Below are the records; reproduce all of them exactly but without any images.

Input rows:
>>>>>
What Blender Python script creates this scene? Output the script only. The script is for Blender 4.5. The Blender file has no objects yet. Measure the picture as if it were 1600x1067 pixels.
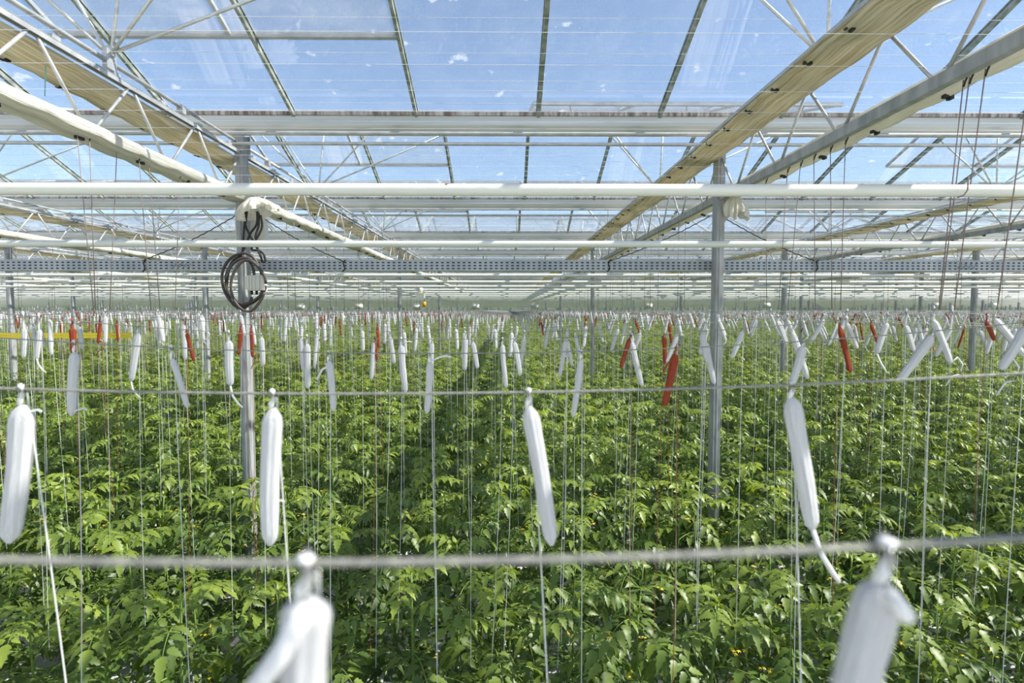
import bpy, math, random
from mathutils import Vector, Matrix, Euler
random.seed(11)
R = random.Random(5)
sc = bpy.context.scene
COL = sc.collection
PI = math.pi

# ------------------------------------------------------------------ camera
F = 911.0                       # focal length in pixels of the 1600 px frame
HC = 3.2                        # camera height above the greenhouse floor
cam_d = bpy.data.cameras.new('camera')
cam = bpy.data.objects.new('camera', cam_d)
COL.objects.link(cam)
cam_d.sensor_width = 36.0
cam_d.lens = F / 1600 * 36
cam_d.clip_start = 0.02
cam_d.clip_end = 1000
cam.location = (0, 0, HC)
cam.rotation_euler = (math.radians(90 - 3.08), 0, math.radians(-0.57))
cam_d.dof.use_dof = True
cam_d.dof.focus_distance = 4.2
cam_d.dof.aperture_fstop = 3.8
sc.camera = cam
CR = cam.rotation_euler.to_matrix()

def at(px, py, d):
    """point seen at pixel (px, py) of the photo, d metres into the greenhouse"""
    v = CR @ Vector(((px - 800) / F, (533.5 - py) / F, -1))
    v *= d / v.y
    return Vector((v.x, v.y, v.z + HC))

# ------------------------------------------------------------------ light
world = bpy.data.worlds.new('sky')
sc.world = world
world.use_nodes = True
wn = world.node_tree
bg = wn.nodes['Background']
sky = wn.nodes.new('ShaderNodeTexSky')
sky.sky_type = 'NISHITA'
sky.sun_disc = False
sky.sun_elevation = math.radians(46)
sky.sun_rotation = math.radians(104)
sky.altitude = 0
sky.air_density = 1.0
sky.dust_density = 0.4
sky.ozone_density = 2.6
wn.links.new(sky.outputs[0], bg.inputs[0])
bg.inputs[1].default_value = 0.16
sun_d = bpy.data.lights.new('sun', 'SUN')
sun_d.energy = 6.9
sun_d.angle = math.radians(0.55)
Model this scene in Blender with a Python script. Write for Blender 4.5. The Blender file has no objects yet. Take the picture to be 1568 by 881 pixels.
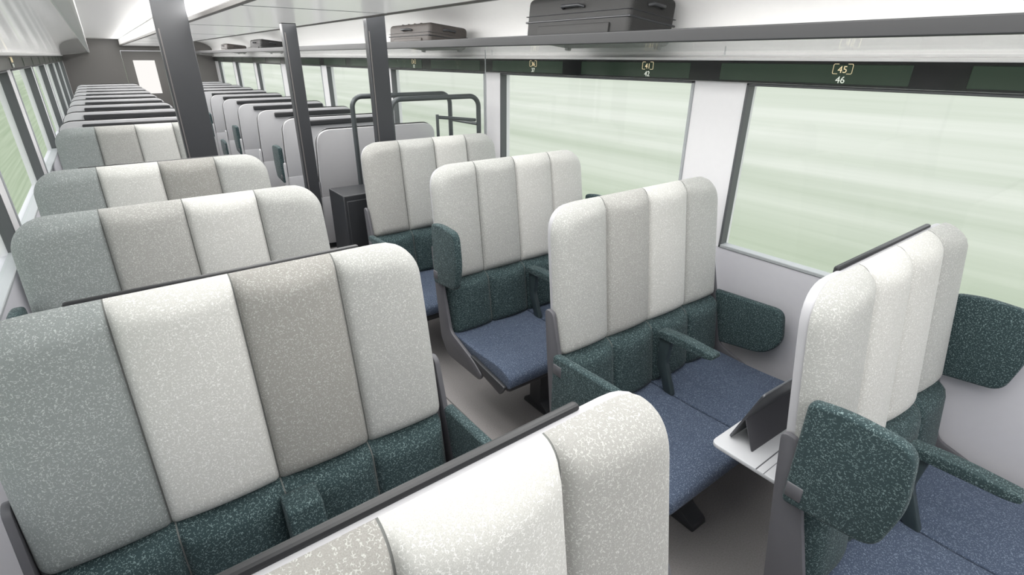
<<<<<
Worked answer:
What Blender Python script creates this scene? Output the script only. The script is for Blender 4.5. The Blender file has no objects yet. Measure the picture as if it were 1600x1067 pixels.
import bpy, math, random
from mathutils import Vector, Matrix, Euler
random.seed(11)
R = random.Random(5)
sc = bpy.context.scene
COL = sc.collection
PI = math.pi

# ------------------------------------------------------------------ camera
F = 911.0                       # focal length in pixels of the 1600 px frame
HC = 3.2                        # camera height above the greenhouse floor
cam_d = bpy.data.cameras.new('camera')
cam = bpy.data.objects.new('camera', cam_d)
COL.objects.link(cam)
cam_d.sensor_width = 36.0
cam_d.lens = F / 1600 * 36
cam_d.clip_start = 0.02
cam_d.clip_end = 1000
cam.location = (0, 0, HC)
cam.rotation_euler = (math.radians(90 - 3.08), 0, math.radians(-0.57))
cam_d.dof.use_dof = True
cam_d.dof.focus_distance = 4.2
cam_d.dof.aperture_fstop = 3.8
sc.camera = cam
CR = cam.rotation_euler.to_matrix()

def at(px, py, d):
    """point seen at pixel (px, py) of the photo, d metres into the greenhouse"""
    v = CR @ Vector(((px - 800) / F, (533.5 - py) / F, -1))
    v *= d / v.y
    return Vector((v.x, v.y, v.z + HC))

# ------------------------------------------------------------------ light
world = bpy.data.worlds.new('sky')
sc.world = world
world.use_nodes = True
wn = world.node_tree
bg = wn.nodes['Background']
sky = wn.nodes.new('ShaderNodeTexSky')
sky.sky_type = 'NISHITA'
sky.sun_disc = False
sky.sun_elevation = math.radians(46)
sky.sun_rotation = math.radians(104)
sky.altitude = 0
sky.air_density = 1.0
sky.dust_density = 0.4
sky.ozone_density = 2.6
wn.links.new(sky.outputs[0], bg.inputs[0])
bg.inputs[1].default_value = 0.16
sun_d = bpy.data.lights.new('sun', 'SUN')
sun_d.energy = 6.9
sun_d.angle = math.radians(0.55)
Model this scene in Blender with a Python script. Write for Blender 4.5. The Blender file has no objects yet. Take the picture to be 1568 by 881 pixels.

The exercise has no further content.